Opinion
2017–03949 Index No. 7470/14
05-01-2019
Gary A. Zucker & Associates, P.C., Brooklyn, N.Y. (Daniel B. Rubin of counsel), for appellants. Zachary W. Carter, Corporation Counsel, New York, N.Y. (Fay Ng and Melanie T. West of counsel), for respondents.
Gary A. Zucker & Associates, P.C., Brooklyn, N.Y. (Daniel B. Rubin of counsel), for appellants.
Zachary W. Carter, Corporation Counsel, New York, N.Y. (Fay Ng and Melanie T. West of counsel), for respondents.
JOHN M. LEVENTHAL, J.P., BETSY BARROS, FRANCESCA E. CONNOLLY, ANGELA G. IANNACCI, JJ.
DECISION & ORDERIn an action to recover damages for personal injuries, etc., the plaintiffs appeal from an order of the Supreme Court, Kings County (Reginald A. Boddie, J.), dated March 3, 2017. The order granted the defendants' motion for summary judgment dismissing the complaint.ORDERED that the order is affirmed, with costs.
The infant plaintiff allegedly was injured during a high school lacrosse practice when a nonstudent brought a dog into the field area and the dog broke loose, chasing another student and causing that student to accidently run into the infant plaintiff.
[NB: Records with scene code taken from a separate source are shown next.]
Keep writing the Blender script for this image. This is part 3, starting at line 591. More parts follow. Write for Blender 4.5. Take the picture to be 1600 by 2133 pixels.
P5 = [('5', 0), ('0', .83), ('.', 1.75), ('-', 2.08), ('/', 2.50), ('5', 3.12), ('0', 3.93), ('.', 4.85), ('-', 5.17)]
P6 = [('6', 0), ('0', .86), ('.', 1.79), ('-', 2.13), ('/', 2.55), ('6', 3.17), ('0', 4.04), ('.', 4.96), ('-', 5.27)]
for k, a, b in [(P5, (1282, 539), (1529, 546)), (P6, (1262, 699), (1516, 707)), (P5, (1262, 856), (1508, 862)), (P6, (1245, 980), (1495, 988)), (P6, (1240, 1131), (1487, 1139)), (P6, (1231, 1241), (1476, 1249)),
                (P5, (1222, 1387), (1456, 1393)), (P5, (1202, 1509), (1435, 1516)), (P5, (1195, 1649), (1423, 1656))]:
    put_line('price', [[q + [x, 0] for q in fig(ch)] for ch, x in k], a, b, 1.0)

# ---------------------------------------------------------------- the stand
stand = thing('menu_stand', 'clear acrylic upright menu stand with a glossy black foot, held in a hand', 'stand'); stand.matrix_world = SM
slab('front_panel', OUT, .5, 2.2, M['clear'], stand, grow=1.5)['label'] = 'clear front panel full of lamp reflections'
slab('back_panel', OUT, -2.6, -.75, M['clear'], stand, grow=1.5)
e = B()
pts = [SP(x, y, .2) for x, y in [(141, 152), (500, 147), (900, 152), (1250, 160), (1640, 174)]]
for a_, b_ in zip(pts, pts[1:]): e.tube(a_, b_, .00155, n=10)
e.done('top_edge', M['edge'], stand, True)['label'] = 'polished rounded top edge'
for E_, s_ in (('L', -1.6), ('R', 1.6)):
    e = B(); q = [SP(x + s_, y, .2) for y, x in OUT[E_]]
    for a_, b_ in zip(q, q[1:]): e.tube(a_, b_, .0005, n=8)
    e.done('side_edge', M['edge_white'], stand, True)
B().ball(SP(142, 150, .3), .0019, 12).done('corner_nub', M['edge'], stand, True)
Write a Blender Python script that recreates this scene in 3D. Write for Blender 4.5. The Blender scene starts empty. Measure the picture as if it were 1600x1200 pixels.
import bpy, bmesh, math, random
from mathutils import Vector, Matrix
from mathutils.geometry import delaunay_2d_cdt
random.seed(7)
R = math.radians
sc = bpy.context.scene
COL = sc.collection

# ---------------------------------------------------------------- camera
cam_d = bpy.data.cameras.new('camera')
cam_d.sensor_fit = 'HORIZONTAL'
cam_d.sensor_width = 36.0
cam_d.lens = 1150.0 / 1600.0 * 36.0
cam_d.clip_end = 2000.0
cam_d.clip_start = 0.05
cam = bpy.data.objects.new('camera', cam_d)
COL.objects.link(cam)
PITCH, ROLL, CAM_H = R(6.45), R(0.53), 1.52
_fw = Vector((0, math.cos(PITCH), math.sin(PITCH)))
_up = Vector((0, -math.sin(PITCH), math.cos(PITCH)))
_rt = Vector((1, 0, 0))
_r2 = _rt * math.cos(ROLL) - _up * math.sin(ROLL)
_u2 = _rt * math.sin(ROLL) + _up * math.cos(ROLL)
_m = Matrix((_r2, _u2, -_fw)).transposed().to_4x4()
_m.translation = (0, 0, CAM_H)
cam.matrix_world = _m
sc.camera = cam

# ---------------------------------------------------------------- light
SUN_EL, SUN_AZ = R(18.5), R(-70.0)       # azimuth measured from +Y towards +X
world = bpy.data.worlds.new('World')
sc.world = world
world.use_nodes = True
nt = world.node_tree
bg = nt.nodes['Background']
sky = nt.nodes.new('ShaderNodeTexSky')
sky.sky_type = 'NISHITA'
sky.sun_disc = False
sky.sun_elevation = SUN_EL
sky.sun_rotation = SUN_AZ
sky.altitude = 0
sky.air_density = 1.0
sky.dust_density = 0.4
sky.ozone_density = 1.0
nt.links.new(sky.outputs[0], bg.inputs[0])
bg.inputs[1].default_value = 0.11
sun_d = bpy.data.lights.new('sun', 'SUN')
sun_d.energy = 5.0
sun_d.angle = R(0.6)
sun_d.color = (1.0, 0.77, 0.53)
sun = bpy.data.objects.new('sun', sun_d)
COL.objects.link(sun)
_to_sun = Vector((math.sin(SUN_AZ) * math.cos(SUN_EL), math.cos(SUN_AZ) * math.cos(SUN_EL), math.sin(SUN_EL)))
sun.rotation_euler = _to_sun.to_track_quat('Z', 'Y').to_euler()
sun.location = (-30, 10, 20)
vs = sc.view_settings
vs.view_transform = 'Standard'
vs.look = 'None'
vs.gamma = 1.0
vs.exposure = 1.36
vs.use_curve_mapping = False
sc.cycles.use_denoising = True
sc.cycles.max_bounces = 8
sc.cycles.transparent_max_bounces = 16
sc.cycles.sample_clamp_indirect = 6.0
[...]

The infant plaintiff, by her mother and natural guardian, and her mother suing derivatively, commenced this action against the defendants, the Board of Education of the City of New York, the New York City Department of Education, and the City of New York, to recover damages for personal injuries allegedly caused as a result of inadequate supervision. The Supreme Court granted the defendants' motion for summary judgment dismissing the complaint, and the plaintiffs appeal.
"Schools are under a duty to adequately supervise the students in their charge and they will be held liable for foreseeable injuries proximately related to the absence of adequate supervision" ( Mirand v. City of New York, 84 N.Y.2d 44, 49, 614 N.Y.S.2d 372, 637 N.E.2d 263 ). "However, schools are not insurers of safety and they cannot be reasonably expected to continuously supervise and control all movements and activities of their students" ( Mitsel v. New York City Bd. of Educ., 278 A.D.2d 291, 292, 717 N.Y.S.2d 341 ; see Janukajtis v. Fallon, 284 A.D.2d 428, 726 N.Y.S.2d 451 ). To find that a lack of adequate supervision is a proximate cause of a student's injury, "it must be established that school authorities had sufficiently specific knowledge or notice of the dangerous conduct which caused [the] injury" ( Mitsel v. New York City Bd. of Educ., 278 A.D.2d at 292, 717 N.Y.S.2d 341 [internal quotation marks omitted]; see Buchholz v. Patchogue–Medford School Dist., 88 A.D.3d 843, 844, 931 N.Y.S.2d 113 ; Smith v. East Ramapo Cent. School Dist., 293 A.D.2d 521, 522, 741 N.Y.S.2d 251 ). Specific knowledge of the danger is a necessary element in determining proximate cause because "school personnel cannot reasonably be expected to guard against all of the sudden, spontaneous acts that take place among students daily" ( Diana G. v. Our Lady Queen of Martyrs Sch., 100 A.D.3d 592, 594, 953 N.Y.S.2d 640 ; see Convey v. City of Rye School Dist., 271 A.D.2d 154, 710 N.Y.S.2d 641 ). The conduct of another student "may be considered extraordinary and intervening, thus breaking the causal nexus between a defendant's negligent act or omission and a plaintiff's injury" ( Mirand v. City of New York, 84 N.Y.2d at 50, 614 N.Y.S.2d 372, 637 N.E.2d 263 ).
Here, the defendants established, prima facie, that they had no specific knowledge of any prior instances of dogs being brought into the field area during sports practices. Furthermore, the act of a student running into the infant plaintiff was a spontaneous, impulsive, and intervening act that could not have been anticipated. Therefore, the defendants established, prima facie, that any alleged lack of supervision was not a proximate cause of the infant plaintiff's injuries (see Paragas v. Comsewogue Union Free School Dist., 65 A.D.3d 1111, 1112, 885 N.Y.S.2d 128 ; Wuest v. Board of Educ. of Middle Country Cent. School Dist., 298 A.D.2d 578, 579, 749 N.Y.S.2d 64 ; Shabot v. East Ramapo School Dist., 269 A.D.2d 587, 703 N.Y.S.2d 268 ). In opposition, the plaintiffs failed to raise a triable issue of fact. Accordingly, we agree with the Supreme Court's determination to grant the defendants' motion for summary judgment dismissing the complaint.
In light of our determination, we need not reach the plaintiffs' remaining contention.
LEVENTHAL, J.P., BARROS, CONNOLLY and IANNACCI, JJ., concur.